Repeat every line of the material, character for character.

** begin Supplied data **

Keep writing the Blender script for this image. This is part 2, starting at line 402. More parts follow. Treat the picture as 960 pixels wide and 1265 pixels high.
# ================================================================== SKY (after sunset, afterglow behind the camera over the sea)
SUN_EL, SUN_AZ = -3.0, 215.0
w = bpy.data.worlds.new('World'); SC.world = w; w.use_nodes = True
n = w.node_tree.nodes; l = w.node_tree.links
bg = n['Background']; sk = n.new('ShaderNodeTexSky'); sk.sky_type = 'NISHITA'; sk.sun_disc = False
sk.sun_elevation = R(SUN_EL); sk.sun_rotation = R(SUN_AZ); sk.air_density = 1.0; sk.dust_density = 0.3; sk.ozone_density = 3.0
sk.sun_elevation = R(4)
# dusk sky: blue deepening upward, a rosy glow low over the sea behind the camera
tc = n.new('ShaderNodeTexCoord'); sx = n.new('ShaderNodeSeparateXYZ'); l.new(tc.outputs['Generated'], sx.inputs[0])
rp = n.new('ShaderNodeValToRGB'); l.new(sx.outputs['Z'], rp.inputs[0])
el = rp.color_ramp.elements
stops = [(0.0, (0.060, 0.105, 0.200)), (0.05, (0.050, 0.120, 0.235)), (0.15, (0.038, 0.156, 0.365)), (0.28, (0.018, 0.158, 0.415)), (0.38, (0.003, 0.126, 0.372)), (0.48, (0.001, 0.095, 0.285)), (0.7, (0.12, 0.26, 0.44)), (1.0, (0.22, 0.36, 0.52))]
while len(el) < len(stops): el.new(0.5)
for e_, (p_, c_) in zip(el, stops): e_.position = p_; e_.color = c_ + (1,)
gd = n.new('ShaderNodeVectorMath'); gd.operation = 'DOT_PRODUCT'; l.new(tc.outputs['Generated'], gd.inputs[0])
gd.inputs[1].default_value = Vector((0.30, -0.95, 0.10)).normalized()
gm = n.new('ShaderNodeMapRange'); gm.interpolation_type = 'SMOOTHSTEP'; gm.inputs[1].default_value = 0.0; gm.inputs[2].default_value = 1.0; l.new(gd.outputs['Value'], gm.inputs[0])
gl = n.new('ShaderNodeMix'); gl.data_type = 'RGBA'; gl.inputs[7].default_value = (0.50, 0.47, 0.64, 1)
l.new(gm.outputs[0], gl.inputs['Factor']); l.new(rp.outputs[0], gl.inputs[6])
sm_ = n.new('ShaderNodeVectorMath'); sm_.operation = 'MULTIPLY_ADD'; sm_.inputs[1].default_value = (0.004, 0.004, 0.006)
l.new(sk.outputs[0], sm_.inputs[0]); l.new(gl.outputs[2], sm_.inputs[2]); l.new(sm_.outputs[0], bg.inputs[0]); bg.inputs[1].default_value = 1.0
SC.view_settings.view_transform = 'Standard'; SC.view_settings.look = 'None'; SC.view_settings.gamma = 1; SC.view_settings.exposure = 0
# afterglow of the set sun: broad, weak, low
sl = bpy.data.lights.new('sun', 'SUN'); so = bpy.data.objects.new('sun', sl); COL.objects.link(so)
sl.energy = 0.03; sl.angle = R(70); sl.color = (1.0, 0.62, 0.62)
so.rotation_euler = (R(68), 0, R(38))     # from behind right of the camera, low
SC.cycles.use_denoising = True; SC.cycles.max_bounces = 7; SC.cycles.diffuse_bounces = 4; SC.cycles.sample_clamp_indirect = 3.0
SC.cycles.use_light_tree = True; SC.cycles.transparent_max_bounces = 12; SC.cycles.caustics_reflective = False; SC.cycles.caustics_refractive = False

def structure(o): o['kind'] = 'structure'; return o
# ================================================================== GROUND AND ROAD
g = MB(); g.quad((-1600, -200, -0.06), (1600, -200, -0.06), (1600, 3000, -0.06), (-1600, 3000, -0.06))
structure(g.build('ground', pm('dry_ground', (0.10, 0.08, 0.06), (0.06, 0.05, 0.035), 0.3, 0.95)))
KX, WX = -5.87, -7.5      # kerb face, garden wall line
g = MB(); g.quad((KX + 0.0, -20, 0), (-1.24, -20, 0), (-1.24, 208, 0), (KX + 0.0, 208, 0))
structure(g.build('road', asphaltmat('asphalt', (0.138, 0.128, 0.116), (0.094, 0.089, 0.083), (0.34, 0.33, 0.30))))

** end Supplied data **

(Solution to the problem)
Keep writing the Blender script for this image. This is part 2, starting at line 402. More parts follow. Treat the picture as 960 pixels wide and 1265 pixels high.
# ================================================================== SKY (after sunset, afterglow behind the camera over the sea)
SUN_EL, SUN_AZ = -3.0, 215.0
w = bpy.data.worlds.new('World'); SC.world = w; w.use_nodes = True
n = w.node_tree.nodes; l = w.node_tree.links
bg = n['Background']; sk = n.new('ShaderNodeTexSky'); sk.sky_type = 'NISHITA'; sk.sun_disc = False
sk.sun_elevation = R(SUN_EL); sk.sun_rotation = R(SUN_AZ); sk.air_density = 1.0; sk.dust_density = 0.3; sk.ozone_density = 3.0
sk.sun_elevation = R(4)
# dusk sky: blue deepening upward, a rosy glow low over the sea behind the camera
tc = n.new('ShaderNodeTexCoord'); sx = n.new('ShaderNodeSeparateXYZ'); l.new(tc.outputs['Generated'], sx.inputs[0])
rp = n.new('ShaderNodeValToRGB'); l.new(sx.outputs['Z'], rp.inputs[0])
el = rp.color_ramp.elements
stops = [(0.0, (0.060, 0.105, 0.200)), (0.05, (0.050, 0.120, 0.235)), (0.15, (0.038, 0.156, 0.365)), (0.28, (0.018, 0.158, 0.415)), (0.38, (0.003, 0.126, 0.372)), (0.48, (0.001, 0.095, 0.285)), (0.7, (0.12, 0.26, 0.44)), (1.0, (0.22, 0.36, 0.52))]
while len(el) < len(stops): el.new(0.5)
for e_, (p_, c_) in zip(el, stops): e_.position = p_; e_.color = c_ + (1,)
gd = n.new('ShaderNodeVectorMath'); gd.operation = 'DOT_PRODUCT'; l.new(tc.outputs['Generated'], gd.inputs[0])
gd.inputs[1].default_value = Vector((0.30, -0.95, 0.10)).normalized()
gm = n.new('ShaderNodeMapRange'); gm.interpolation_type = 'SMOOTHSTEP'; gm.inputs[1].default_value = 0.0; gm.inputs[2].default_value = 1.0; l.new(gd.outputs['Value'], gm.inputs[0])
gl = n.new('ShaderNodeMix'); gl.data_type = 'RGBA'; gl.inputs[7].default_value = (0.50, 0.47, 0.64, 1)
l.new(gm.outputs[0], gl.inputs['Factor']); l.new(rp.outputs[0], gl.inputs[6])
sm_ = n.new('ShaderNodeVectorMath'); sm_.operation = 'MULTIPLY_ADD'; sm_.inputs[1].default_value = (0.004, 0.004, 0.006)
l.new(sk.outputs[0], sm_.inputs[0]); l.new(gl.outputs[2], sm_.inputs[2]); l.new(sm_.outputs[0], bg.inputs[0]); bg.inputs[1].default_value = 1.0
SC.view_settings.view_transform = 'Standard'; SC.view_settings.look = 'None'; SC.view_settings.gamma = 1; SC.view_settings.exposure = 0
# afterglow of the set sun: broad, weak, low
sl = bpy.data.lights.new('sun', 'SUN'); so = bpy.data.objects.new('sun', sl); COL.objects.link(so)
sl.energy = 0.03; sl.angle = R(70); sl.color = (1.0, 0.62, 0.62)
so.rotation_euler = (R(68), 0, R(38))     # from behind right of the camera, low
SC.cycles.use_denoising = True; SC.cycles.max_bounces = 7; SC.cycles.diffuse_bounces = 4; SC.cycles.sample_clamp_indirect = 3.0
SC.cycles.use_light_tree = True; SC.cycles.transparent_max_bounces = 12; SC.cycles.caustics_reflective = False; SC.cycles.caustics_refractive = False

def structure(o): o['kind'] = 'structure'; return o
# ================================================================== GROUND AND ROAD
g = MB(); g.quad((-1600, -200, -0.06), (1600, -200, -0.06), (1600, 3000, -0.06), (-1600, 3000, -0.06))
structure(g.build('ground', pm('dry_ground', (0.10, 0.08, 0.06), (0.06, 0.05, 0.035), 0.3, 0.95)))
KX, WX = -5.87, -7.5      # kerb face, garden wall line
g = MB(); g.quad((KX + 0.0, -20, 0), (-1.24, -20, 0), (-1.24, 208, 0), (KX + 0.0, 208, 0))
structure(g.build('road', asphaltmat('asphalt', (0.138, 0.128, 0.116), (0.094, 0.089, 0.083), (0.34, 0.33, 0.30))))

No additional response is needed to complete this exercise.